Monday, August 18, 2008

Vacation, had to get away

This weekend I was at the coast with my in-laws. It started out well enough, but after a couple of days, I was irritable and prickly. I kept asking myself why - my in-laws are charming, and the extended family is fine too, better even, most of the time. And yet. Enough is enough.

After two full days I was tired of being with these people. Tired of all being together every moment, playing games and talking and and and. At this point most of you are saying "Wah, poor Nora who can't stand to be happy. Get yourself together." Well, except for Karen, who knows exactly what I am saying. But here is the thing - even when you care about people and enjoy their company, sometimes too much time with no break turns fun into torture. For me, two days was the breaking point.

with bunk
Ada and her Grandpa (the fog, though lovely, did cut down on the 
amount of time we would normally have spent on the beach)

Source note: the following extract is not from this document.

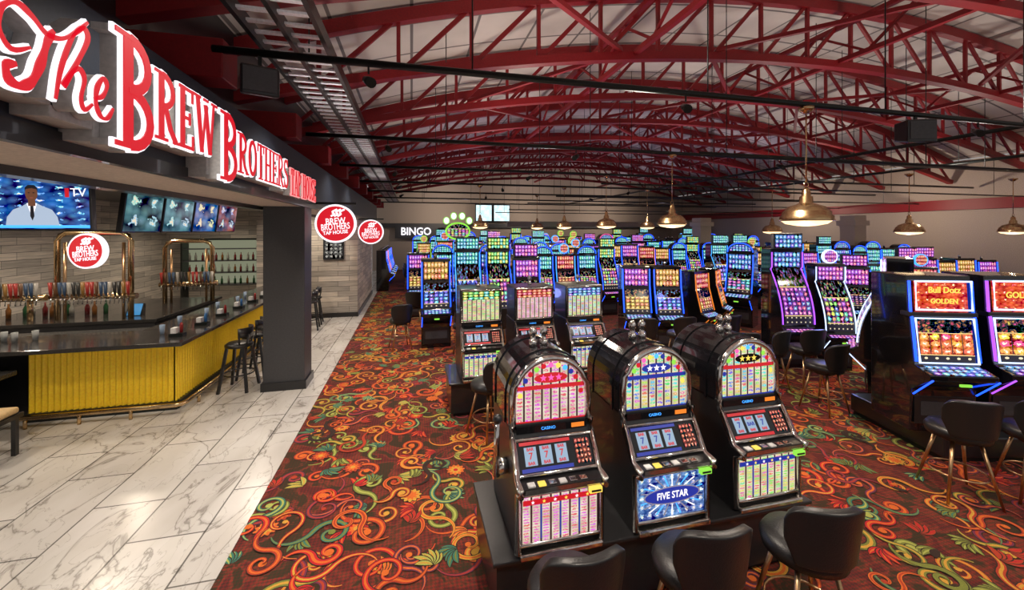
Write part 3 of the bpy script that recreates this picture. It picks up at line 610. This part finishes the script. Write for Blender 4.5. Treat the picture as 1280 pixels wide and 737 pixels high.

Even though I didn't entirely see this at the time, I felt it enough to take steps to disengage. Instead of playing a game with the rest of the group, I started a jigsaw puzzle. But Chris's family does not seem to feel this need for down time, and they kept trying to draw me in, inviting me to play games and participate in the group. Half-way through an excruciating game of Quiddler (trust me, do NOT play this game with more than four people or you will be bored to death) I started leaving the table between my turns. I started to have that crazed feeling that if I had to make idle banter any longer I might find a way to turn my cards into a deadly weapon. (It did not help that one card-player challenged with my assertion that the final sixth of Kavalier and Clay would have benefited from some good editing by saying: "but it won a Pulitzer!" as if that assured perfection. Then he admitted he hadn't actually read it himself. But it won a Pulitzer!)

one missing piece
The first of two puzzles I completed. Notice the missing piece (bastards).

During visits with my family, Chris takes a lot of time apart from us. I have noticed over the years that he needs down time when they are around, and I give him plenty of space. A typical day when my parents are in town involves some Ada-centered activity (which Chris does not attend), followed by nap-time lunch for the adults, and then another outing or neighborhood excursion (often without Chris). It is not uncommon for my parents to see Chris at breakfast and then not really interact with him until dinner. I do not necessarily need this kind of space, but this weekend made me realize that I do need a little more space than I have been giving myself. Next time we spend an extended stretch with the in-laws, I give myself permission to sneak off and read a book, take a walk or otherwise disappear for an hour or three. With Ada as the central focus of our family, they won't care if I wander off. If it improves my mood, I am sure they will even appreciate it.


  1. I feel the same way. I love going on vacation with my in-laws, but I also crave time alone. No one else shares this tendency, and it's viewed with suspicion ("antisocial" is how my husband characterizes it).

  2. This is exactly the problem I have when visiting my in-laws and it's so hard to articulate. (Not that I don't try.)

  3. Now I don't feel so guilty for needing some space from my in-laws, too. They just vibrate at a different frequency than I.

    And, you're right; as much as I loved reading K & C, it did unravel a bit towards the end.

  4. Well, I don't love vacation with my in-laws. And I'm sure that has nothing to do with the fact that they're alcoholics with hair-trigger tempers. Nope.

    I like the puzzle idea, though! Next time I will pack my own.

    Welcome home!

  5. I have a 48-hour limit as well. My in laws definitely do not feel the same way.

  6. John's mom arrives next Thursday for a ten-day stay. Maybe you and I should make some plans?
    The most recent visit from my folks went much better for John, since he's at work 14 hours a day.

    Also, I thought K & C could have been about 100 pages shorter than it was.

  7. I absolutely cannot function unless I get a few minutes (at the very least) to myself every single day. I have always been like this. The vacation you just described sounds to me like a special kind of hell. ;-)

  8. i know exactly what you mean. my problem is that jason takes time to him self with my family and with his so i always feel like i am the entertainer/organizer. i do comfort myself with the idea that they are really here to see the kids anyway so we try to sneak away together as well now.

  9. I appreciate this frank review of the mechanics of the vacation trap #473. So many to remember really.

    And I love the title.

  10. Heh . . . I can relate. I love my wife's family, but I only know so much about fishing. And that ain't much.

    At least you have relatives who have even *heard* of Michael Chabon. I start talking about books or philosophy or theology or any of the things that interest me, and the room gets quiet.

    [insert crickets]

    But when we visit the nort'land, there are others there who I love to rub shoulders with. My muse lives closeby and our time together is always special . . .

    I have always been the one to pull away, so I can so relate.

  11. I know what you mean. I've always love this old but excellent article from the atlantic on introverts, because it made me understand that I just need to be alone to recharge no matter how much I like my company, always have, and that extroverts just don't understand it, because they have so much fun talking at people. Thankfully my family will get together and do things like read magazines, which is more my style of being together.